Thursday, June 25, 2009

Later... rather than sooner.

Here's the plan that I've been pondering on and playing with for the last few months. I don't like my car being parked in my Grandma's yard (she doesn't understand what's so great about a funky little car with no trim, then again, she's the one with the '04 Camaro...), and I don't like the idea of welding a fuel cell together. From info I've gathered, the urethane they fill them with disentegrates after a short period of time and crap in my fuel line from the tank is what started this situation to begin with. No, not gonna do that.

Also, I'm not the best pipe bender. Let's leave it at that!!!! No, I refuse to post pictures of my kinked 3/8" stainless brake line!!! No.

So, as I mentioned previously... here's the plan.

I bought a fuel tank from the back of a Summit catalog for a '94 Chevy S10 Blazer. the filler neck is perfect and all I had to do was cut out the spare tire well. And get my dad to help me chisel out some umm.. parts of the back. The well is tack welded in, drill out the tack welds with a 5/16" drill bit, then a bigger one, using motor oil as lube. I used HD-30, but it probably doesn't make a difference.
Here is a picture of the well once it has been removed.









"Will it work?" you ask. Of course it will work. Here's the basic idea for the fuel system.

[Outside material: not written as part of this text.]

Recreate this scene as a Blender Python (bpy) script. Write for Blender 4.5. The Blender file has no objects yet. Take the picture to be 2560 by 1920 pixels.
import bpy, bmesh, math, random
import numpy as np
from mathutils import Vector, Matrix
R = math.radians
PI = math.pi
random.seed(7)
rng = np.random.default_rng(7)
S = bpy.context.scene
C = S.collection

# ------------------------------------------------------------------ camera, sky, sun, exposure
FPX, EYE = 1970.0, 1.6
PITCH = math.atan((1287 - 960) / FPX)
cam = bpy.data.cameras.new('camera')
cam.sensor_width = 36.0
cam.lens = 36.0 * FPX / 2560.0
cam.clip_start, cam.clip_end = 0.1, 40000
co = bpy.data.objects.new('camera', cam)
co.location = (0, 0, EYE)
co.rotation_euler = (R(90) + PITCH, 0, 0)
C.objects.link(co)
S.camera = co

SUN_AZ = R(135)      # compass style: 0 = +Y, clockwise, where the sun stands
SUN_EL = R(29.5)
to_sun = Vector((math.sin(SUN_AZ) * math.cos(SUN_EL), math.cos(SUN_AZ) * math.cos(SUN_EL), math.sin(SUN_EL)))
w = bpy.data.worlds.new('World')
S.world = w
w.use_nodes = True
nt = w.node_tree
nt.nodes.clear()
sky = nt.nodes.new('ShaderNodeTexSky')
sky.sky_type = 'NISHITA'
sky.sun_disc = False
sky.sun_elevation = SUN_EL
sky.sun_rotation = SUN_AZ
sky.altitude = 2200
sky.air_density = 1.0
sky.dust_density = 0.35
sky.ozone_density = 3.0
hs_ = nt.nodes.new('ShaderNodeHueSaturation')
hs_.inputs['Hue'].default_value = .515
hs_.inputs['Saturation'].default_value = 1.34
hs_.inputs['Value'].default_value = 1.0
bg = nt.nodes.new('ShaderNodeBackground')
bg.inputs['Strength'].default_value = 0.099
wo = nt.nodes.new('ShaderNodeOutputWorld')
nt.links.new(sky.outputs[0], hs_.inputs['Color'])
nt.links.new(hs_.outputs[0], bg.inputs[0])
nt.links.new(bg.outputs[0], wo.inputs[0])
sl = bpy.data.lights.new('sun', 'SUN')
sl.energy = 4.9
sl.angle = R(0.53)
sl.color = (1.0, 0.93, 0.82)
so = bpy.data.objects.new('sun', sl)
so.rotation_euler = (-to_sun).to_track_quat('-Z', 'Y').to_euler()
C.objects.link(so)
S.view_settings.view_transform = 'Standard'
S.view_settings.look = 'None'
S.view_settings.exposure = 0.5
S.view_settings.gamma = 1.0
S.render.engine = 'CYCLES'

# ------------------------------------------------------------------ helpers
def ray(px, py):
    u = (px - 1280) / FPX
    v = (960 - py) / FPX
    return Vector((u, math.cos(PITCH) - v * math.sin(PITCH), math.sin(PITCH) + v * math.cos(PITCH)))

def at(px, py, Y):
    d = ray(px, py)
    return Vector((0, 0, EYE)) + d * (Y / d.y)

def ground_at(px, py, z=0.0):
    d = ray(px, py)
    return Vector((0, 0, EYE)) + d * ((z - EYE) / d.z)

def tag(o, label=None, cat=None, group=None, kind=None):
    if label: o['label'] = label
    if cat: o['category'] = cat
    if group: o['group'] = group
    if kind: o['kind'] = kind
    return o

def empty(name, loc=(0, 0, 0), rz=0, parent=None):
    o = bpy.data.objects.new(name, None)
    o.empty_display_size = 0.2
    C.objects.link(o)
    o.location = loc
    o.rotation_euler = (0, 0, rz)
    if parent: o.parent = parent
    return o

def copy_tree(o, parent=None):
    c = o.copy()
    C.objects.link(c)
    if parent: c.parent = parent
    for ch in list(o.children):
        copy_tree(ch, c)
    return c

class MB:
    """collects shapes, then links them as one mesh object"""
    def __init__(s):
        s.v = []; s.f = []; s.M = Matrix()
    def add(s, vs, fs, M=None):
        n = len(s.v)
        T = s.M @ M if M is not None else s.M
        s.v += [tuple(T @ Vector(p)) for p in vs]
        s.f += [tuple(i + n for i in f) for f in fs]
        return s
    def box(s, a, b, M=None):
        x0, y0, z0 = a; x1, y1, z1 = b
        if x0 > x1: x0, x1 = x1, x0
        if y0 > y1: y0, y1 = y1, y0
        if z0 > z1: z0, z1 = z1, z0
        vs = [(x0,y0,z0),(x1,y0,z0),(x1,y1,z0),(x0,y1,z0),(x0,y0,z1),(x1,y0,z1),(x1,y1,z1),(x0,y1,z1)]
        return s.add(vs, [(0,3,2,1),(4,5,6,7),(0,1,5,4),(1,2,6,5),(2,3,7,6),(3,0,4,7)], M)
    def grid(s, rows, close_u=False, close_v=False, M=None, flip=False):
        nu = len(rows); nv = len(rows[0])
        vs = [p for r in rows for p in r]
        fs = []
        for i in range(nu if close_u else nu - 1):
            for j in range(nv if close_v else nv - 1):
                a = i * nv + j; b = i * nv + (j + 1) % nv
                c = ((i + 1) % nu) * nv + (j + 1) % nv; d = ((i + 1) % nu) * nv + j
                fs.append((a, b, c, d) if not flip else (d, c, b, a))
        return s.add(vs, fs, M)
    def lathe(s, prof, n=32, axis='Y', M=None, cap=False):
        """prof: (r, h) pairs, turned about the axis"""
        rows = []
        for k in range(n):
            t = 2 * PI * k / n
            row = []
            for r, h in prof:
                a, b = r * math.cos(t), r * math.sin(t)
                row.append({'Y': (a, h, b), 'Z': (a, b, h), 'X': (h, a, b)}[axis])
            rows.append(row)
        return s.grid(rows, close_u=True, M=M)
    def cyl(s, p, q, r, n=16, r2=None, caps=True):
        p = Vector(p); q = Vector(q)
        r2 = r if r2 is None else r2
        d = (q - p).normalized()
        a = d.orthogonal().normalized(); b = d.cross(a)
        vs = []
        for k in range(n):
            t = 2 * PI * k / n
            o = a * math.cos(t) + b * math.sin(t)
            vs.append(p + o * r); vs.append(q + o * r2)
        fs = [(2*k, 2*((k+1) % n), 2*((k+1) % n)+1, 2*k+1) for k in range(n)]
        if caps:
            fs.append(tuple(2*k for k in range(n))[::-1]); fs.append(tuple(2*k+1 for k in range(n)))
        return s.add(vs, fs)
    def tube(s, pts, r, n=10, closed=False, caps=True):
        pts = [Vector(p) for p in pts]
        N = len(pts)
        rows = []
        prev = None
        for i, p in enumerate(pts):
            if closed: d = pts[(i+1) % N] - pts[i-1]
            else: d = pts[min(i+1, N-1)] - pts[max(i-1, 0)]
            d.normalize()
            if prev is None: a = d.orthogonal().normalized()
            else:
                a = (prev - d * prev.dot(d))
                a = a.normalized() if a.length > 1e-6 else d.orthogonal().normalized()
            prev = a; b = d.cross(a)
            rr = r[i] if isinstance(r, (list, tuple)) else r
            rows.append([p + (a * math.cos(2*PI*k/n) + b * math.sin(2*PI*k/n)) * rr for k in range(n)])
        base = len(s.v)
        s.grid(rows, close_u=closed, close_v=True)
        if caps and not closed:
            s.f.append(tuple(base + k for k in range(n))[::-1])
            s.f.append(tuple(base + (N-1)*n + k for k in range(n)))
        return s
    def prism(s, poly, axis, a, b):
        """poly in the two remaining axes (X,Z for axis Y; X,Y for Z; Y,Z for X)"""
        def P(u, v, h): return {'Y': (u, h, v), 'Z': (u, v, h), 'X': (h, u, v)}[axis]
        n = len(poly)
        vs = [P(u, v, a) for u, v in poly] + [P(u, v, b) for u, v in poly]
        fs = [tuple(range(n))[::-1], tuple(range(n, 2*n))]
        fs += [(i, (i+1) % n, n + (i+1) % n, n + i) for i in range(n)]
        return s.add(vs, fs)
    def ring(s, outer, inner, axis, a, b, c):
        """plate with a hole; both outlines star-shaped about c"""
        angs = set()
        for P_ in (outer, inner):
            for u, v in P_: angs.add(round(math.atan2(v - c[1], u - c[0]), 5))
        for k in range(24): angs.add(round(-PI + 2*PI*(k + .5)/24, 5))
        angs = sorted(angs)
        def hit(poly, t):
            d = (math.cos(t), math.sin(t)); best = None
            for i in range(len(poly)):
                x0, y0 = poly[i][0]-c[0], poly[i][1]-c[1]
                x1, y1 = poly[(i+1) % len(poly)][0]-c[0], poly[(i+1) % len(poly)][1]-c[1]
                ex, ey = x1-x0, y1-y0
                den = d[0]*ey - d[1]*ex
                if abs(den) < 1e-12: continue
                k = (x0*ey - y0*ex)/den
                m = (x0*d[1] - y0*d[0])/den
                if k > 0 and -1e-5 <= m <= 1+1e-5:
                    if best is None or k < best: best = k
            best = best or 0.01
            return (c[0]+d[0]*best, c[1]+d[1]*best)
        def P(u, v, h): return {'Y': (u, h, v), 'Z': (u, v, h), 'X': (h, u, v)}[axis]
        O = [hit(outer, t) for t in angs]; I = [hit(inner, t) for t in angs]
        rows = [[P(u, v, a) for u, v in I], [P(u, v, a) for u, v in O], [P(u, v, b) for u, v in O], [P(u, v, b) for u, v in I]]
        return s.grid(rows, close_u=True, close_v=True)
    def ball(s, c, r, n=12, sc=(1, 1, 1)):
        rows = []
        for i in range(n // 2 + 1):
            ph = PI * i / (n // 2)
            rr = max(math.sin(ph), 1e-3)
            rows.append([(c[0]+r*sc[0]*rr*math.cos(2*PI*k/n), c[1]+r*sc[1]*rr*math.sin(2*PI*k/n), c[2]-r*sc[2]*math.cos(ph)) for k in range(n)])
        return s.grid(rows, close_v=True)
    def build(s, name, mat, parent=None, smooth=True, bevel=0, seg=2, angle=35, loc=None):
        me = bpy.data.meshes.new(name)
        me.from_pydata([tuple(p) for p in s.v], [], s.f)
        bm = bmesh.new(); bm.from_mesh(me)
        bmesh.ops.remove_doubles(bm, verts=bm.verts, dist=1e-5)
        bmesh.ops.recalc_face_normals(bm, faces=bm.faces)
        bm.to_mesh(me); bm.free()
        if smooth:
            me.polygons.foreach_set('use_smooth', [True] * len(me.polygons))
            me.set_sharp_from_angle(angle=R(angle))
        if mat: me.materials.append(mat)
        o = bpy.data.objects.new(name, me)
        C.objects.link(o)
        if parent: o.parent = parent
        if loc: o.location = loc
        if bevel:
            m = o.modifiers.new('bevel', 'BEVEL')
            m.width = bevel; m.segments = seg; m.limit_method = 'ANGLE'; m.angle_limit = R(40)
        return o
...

First of all, remove the muffler. Then you need a two-by-four to brace the straps that hold the gas tank on. You also need to drill a hole in the rear 'framework' of the vehicle, moving the right strap (looking from the back to the front of the car) over a few inches, like six inches. I can get some more detailed pictures for you all later, next time I go down, this 4th of July weekend. Once you get the 2.5" bolts, nuts and washers from the hardware or building supply store you can drill holes in the two-by-four or super strut and bolt the tank in. You will then notice that the left framework that supports your bumper is in the way. Chisel, saw or something your way through that creating a little hole. See where that little access panel is in the lower right-hand of that picture? thats where the hole has to be.

Now you have a tough decision. use the original filler neck assembly and make some crazy shaped tube that is gasoline resistant and somehow fills the tank, forget the whole thing and call the junkyard to cart this heap out of your yard, or cut a hole in the back of the car on the flat part near the hatch and still use the original filler neck, but just run a tube directly to a 90 elbow that is connected to the tank somehow.

So, the latter is what I am working on, Dad wants to weld something together, and I'm all for that. I was also all for just putting it on the roof and running some 5/16" rubber to the carb... just kidding. Dad is a great welder and I trust him to make something safe and innovative and there will be pictures.


Then you can start to worry about the actual fuel system... I'm not going to post that yet because that is exactly the next step in my plan. But I will tell you it involves a homemade bypass regulator (a brass and teflon valve), the factory Chevy S10 fuel injection fuel pump assembly, and gasoline (gasp!).

By the way, isn't it amazing how that tank fits in despite it being for a truck? Doesn't make sense... the factory one is the one that looks strange now!

Oh and here are some pictures of me drilling holes in the bottom of the car, and a short video of my dad chiseling a hole.



Drilling the hole for the strap that needed to be moved.
The engineers that put this together are either committing harakiri
or considering killing me.


Protect your face with a box from a cake.
You don't need flying shards of metal blinding you as you drill
holes in the bottom of your car.
Or, if you are lucky enough to drill into the bottom of a mouse nest,
protect yourself from flying rat shit.